High up where the branches get icy, a snowstorm set in. The world was suddenly a thing of whiteness. Plodding on quite lost, I found a stranger in furs who offered to show me the way forward. We walked together, him giving occasional directions that I followed, the wind tugging at us as we went. For a few minutes the storm gave us space: there was nothing to do but find the path through this rolling blankness.

Flight School are good at moments like this. Moments that serve to remind me that this small team makes games that are quietly like no other. Creature in the Well blended end-of-the-world posthumanism with pinball and sparking electricity and, um, a creature in the well. It was stark and memorable. Stonefly is sort of sumo and sort of a collectathon and upgradeathon, but really it's something far more special. It's a mech game on the microcosmic scale. The mechs you pilot and steadily upgrade are insects, all bent legs and hidden wings, and these insects are exploring a world of twigs and bracken and falling leaves. The word horde on offer says it all: canopy, bramble, maple, nightlight.

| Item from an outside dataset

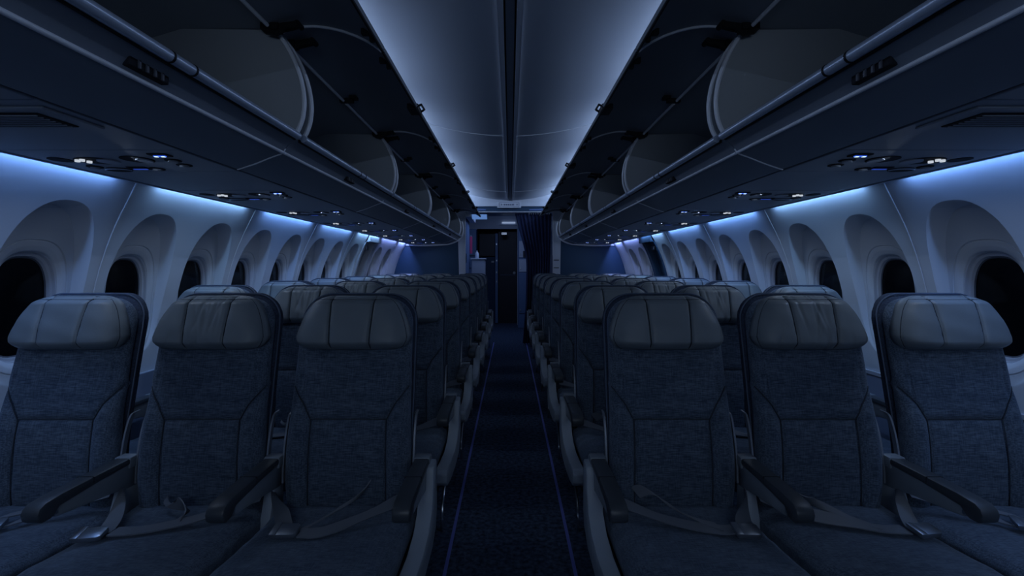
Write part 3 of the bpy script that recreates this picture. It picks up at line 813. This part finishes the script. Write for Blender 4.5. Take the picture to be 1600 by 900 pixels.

The world you pilot your way through is truly beautiful. Stonefly tells the story of a young inventor on the trail of her father's mech, which she allowed to be stolen through a moment's carelessness. To get her father's rig back she sets off in a junker mech that will need regular improvements, and into a world of crackling bracken and lumpen moss where deeper mysteries await. Things are transformed from the perspective. Tree stumps are huge plateaus here, while mushrooms provide natural staircases. Catch a thermal upwards and you can move from one splindly branch of a tree to another, as if changing lanes on a highway, or you can leap between coils of creeper, dodging thorns. It's nature, but it also looks like handicraft, employing a sort of mid-century children's book aesthetic of textured paper and natural shades. Someone used a glue pot on this game! The thing Stonefly can do with browns and greens and then the occasional flaming burst of orange or yellow? It's pretty much glorious.